Da un lato i ricchi ammortizzatori sociali garantiti ad Alitalia, azienda improduttiva e sussidiata da oltre dieci anni con le tasse dei contribuenti italiani, dall’altro la cassa integrazione ridotta e sospesa per mesi per le imprese metalmeccaniche in condizione di crisi, ma con ragionevoli prospettive di ripresa. È questa la linea tenuta fin qui dal governo: il ministro del Lavoro e dello Sviluppo Luigi Di Maio, infatti, ha firmato solo tre giorni fa il decreto che sblocca i 117 milioni destinati agli ammortizzatori sociali per le aziende in crisi di ben 18 aree produttive, dopo aver lasciato senza stipendio per sei mesi 60mila operai. Per ricevere il loro magro assegno – tra i 500 e i 1.000 euro al mese – i dipendenti devono però pazientare ancora, in attesa del via libera del ministero dell’Economia. Gli assegni sono 10 volte superiori a quelli (quando ci sono) degli addetti di Alitalia. Una iniquità inaccettabile.
Nel frattempo, però, ai 13mila addetti del trasporto aereo – prevalentemente di Alitalia – sono garantiti ogni anno mediamente 140 milioni, con alcuni assegni che raggiungono anche i 10mila euro mensili. Risorse che anche quest’anno sono state garantite nel decreto legge in materia di reddito di cittadinanza e pensioni. Una incredibile corsia preferenziale che discrimina gli altri settori produttivi forse perché meno corporativi e meno visibili politicamente. Non solo ma dal 2004 è stato istituito un fondo chiamato Festa.
Il fondo è anche alimentato da una tassa d’imbarco di 5 euro da applicare sul costo del biglietto per ogni passeggero in partenza da uno scalo nazionale. Un trattamento di privilegio non giustificato dai risultati, visto che in Alitalia la Cig dura ormai da 10 anni senza alcuna prospettiva concreta di risanamento: anzi, la perdurante crisi del vettore “di bandiera” ha trascinato con sé molte società del settore aereo e aeroportuale.

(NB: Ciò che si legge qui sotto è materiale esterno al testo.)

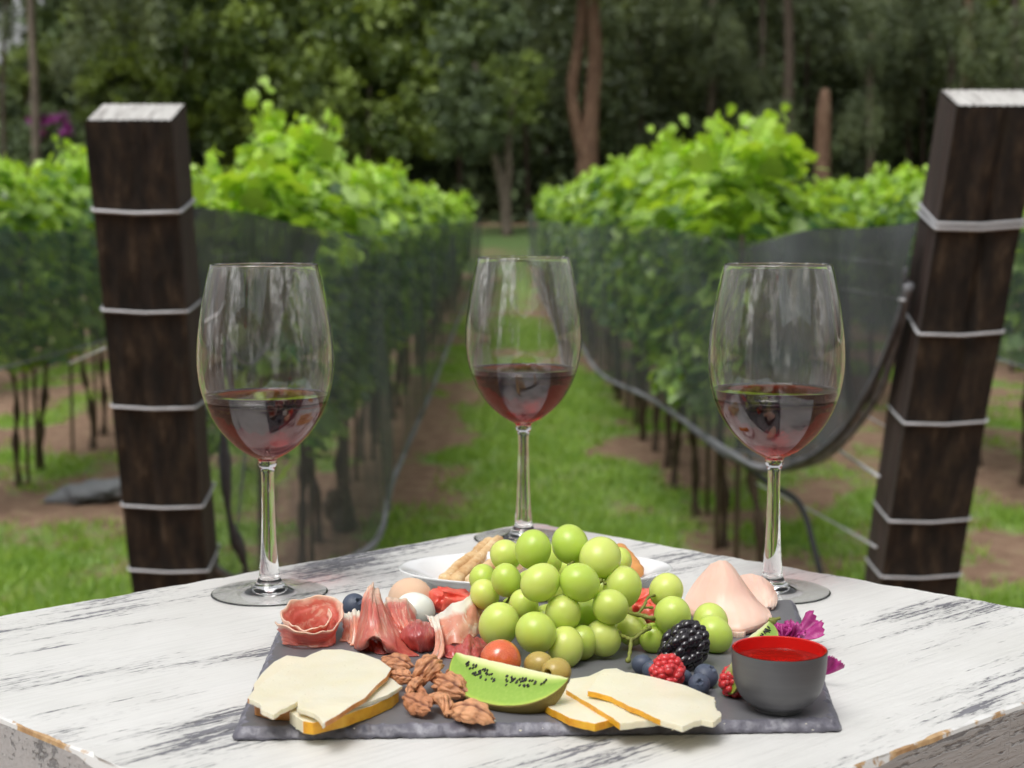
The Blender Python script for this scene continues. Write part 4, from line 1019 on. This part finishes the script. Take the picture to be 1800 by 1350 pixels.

Secondo Assaeroporti (che raggruppa tutte le imprese del settore) l’Italia ha guadagnato 35 milioni di passeggeri in 15 anni passando 150 milioni di passeggeri del 2003 ai 185 del 2018. Resta, infatti, inspiegabile come il comparto cresca per numero di passeggeri da anni mentre da anni si aggrava la sua crisi che coinvolge compagnie aeree (Alitalia), dei concessionari aeroportuali (uno chiude i bilanci in utile pagando gli addetti con la cassa integrazione, è il caso della SEA) e delle società di handling.
Non esistono lavoratori di serie A e di serie B: il governo dovrebbe impegnarsi a porre fine ai trattamenti iniqui e a garantire sussidi certi – e non a singhiozzo – alle aziende in crisi di altri settori produttivi, che in molti casi hanno dimostrato, a differenza di Alitalia, di riuscire a risollevarsi e tornare competitive.